» **Task prompt**
Locate every line in the records below that contains the word "picture", and copy each one.

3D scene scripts
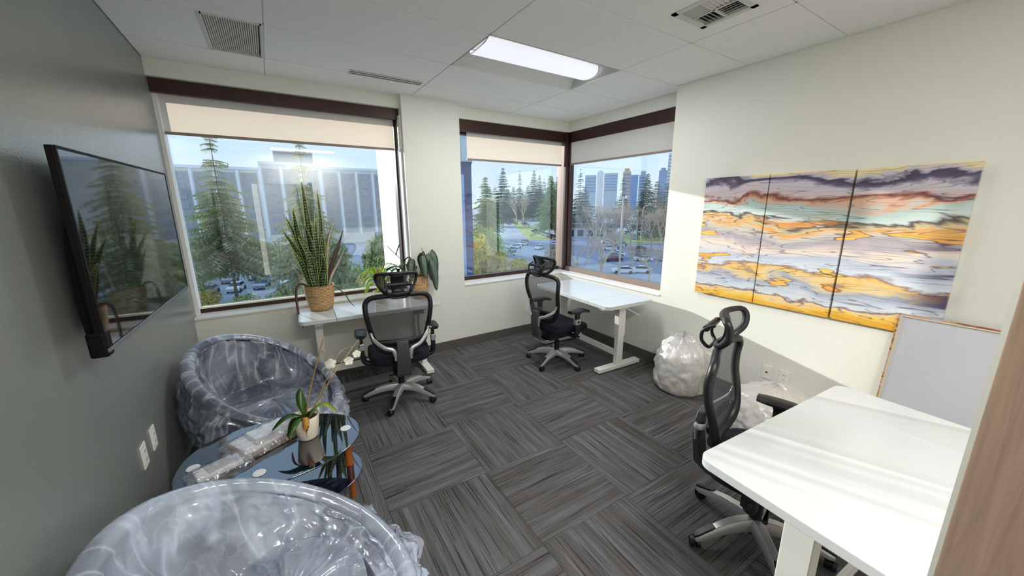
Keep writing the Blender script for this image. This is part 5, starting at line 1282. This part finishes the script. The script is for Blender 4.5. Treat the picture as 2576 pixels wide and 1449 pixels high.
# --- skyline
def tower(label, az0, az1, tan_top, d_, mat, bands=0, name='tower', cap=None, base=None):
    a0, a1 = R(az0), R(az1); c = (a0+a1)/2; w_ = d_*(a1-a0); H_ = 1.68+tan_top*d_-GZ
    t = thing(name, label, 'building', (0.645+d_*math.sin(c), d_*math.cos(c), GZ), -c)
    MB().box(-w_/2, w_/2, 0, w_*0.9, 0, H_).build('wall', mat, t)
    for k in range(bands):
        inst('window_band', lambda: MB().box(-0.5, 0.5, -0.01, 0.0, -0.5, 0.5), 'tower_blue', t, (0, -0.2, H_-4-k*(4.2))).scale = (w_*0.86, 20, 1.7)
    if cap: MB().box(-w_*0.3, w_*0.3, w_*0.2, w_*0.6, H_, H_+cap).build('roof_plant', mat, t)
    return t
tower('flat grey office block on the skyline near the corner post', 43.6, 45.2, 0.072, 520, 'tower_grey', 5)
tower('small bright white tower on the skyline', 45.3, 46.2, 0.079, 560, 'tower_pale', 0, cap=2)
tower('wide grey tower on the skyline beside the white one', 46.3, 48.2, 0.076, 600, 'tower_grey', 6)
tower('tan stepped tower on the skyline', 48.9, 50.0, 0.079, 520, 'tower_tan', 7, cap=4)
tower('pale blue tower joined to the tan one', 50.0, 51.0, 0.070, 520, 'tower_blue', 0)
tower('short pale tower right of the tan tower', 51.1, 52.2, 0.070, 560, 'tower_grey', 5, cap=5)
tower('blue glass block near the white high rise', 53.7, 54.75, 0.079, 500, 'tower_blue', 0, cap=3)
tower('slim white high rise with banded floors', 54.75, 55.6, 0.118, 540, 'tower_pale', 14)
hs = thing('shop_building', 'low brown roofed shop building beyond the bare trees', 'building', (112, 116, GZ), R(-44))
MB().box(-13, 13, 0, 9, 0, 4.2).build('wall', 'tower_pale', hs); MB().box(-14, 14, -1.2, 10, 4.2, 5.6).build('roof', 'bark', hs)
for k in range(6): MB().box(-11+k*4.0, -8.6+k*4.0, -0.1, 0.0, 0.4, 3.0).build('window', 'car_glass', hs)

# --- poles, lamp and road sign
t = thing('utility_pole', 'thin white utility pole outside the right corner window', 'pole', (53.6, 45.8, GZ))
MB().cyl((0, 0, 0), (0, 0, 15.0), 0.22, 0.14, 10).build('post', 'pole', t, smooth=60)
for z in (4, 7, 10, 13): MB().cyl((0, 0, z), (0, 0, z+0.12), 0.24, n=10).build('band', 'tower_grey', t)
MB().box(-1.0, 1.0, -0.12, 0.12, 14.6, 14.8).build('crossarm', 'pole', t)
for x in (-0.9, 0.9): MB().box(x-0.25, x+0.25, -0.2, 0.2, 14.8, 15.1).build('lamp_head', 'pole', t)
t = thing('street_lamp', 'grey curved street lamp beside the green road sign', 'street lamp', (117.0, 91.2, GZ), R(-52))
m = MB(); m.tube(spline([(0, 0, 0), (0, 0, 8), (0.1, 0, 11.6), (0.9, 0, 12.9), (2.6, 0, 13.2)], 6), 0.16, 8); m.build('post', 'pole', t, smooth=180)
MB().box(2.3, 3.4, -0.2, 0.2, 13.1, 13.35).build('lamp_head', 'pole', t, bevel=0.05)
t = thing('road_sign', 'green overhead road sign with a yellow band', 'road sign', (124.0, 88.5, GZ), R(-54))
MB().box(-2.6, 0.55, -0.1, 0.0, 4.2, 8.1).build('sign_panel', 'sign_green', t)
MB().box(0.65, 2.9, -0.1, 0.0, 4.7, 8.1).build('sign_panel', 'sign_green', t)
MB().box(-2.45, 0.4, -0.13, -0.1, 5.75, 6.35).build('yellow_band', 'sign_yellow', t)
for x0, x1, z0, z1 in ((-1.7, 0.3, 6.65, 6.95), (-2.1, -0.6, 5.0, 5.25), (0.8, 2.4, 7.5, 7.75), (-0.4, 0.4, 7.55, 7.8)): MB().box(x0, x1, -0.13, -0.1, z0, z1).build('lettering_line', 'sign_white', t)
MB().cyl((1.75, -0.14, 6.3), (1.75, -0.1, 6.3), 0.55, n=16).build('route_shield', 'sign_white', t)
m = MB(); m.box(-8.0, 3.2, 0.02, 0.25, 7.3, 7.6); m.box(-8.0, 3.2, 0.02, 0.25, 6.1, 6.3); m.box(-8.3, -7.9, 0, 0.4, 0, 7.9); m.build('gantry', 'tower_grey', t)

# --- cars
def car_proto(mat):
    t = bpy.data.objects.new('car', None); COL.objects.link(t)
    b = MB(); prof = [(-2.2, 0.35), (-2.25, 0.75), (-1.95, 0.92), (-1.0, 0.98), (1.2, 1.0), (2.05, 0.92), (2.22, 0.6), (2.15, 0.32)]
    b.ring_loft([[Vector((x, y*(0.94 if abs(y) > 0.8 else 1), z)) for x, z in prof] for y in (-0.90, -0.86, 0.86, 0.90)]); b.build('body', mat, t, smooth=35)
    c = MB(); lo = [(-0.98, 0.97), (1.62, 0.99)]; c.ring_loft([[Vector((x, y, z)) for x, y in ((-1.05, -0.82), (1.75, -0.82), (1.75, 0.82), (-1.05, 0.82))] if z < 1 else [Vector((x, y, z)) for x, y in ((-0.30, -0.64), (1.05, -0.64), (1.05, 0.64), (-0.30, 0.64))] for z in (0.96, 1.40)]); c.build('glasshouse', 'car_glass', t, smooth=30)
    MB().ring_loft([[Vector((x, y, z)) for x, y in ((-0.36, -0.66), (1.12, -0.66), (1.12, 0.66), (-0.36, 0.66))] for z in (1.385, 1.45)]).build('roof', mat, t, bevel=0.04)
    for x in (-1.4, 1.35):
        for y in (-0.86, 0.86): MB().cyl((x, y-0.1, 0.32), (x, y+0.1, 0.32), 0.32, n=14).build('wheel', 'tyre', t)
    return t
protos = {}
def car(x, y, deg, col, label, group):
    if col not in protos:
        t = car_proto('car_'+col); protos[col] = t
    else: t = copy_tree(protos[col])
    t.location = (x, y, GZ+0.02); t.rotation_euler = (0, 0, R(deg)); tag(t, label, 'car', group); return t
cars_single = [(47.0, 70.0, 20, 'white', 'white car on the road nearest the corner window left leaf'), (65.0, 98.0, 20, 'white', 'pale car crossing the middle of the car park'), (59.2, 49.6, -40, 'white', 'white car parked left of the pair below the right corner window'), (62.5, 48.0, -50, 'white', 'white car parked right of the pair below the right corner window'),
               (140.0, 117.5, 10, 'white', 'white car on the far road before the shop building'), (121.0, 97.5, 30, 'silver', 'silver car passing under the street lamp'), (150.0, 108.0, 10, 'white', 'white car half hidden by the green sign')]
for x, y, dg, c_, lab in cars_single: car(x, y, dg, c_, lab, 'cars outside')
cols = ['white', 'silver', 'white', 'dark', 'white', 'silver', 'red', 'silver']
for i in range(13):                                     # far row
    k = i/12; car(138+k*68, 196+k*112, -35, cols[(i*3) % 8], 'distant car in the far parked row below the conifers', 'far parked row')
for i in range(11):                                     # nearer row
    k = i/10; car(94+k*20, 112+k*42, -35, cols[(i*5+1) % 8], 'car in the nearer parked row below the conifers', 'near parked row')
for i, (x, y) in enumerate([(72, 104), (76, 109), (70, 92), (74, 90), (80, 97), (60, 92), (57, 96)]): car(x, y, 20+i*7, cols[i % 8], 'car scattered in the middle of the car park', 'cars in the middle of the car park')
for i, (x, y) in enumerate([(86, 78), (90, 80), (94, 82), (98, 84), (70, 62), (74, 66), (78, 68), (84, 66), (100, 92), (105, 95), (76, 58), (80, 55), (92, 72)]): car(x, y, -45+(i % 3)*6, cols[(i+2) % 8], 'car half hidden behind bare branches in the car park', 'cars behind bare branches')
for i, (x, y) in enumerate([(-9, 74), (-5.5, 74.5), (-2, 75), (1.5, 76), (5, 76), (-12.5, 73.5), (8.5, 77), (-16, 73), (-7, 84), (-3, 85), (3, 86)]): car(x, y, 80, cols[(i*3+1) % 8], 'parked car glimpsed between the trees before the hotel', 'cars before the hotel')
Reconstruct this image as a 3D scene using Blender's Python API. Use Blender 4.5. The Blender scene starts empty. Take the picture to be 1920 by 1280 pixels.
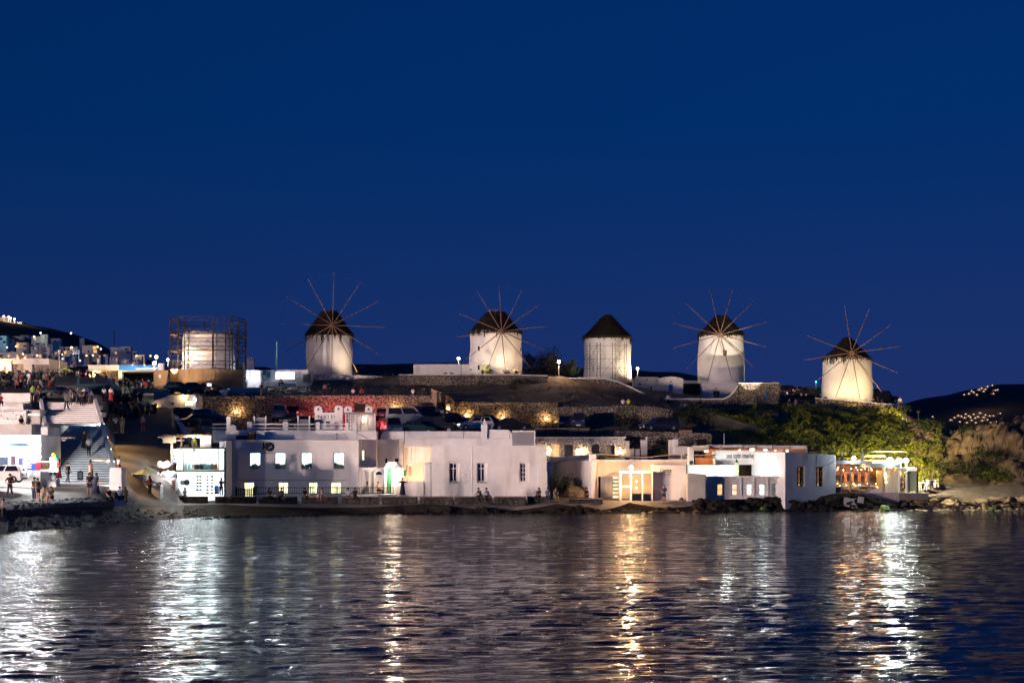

» **Result**
Keep writing the Blender script for this image. This is part 5, starting at line 1282. This part finishes the script. The script is for Blender 4.5. Treat the picture as 2576 pixels wide and 1449 pixels high.
Reconstruct this image as a 3D scene using Blender's Python API. Use Blender 4.5. The Blender scene starts empty. Take the picture to be 1920 by 1280 pixels.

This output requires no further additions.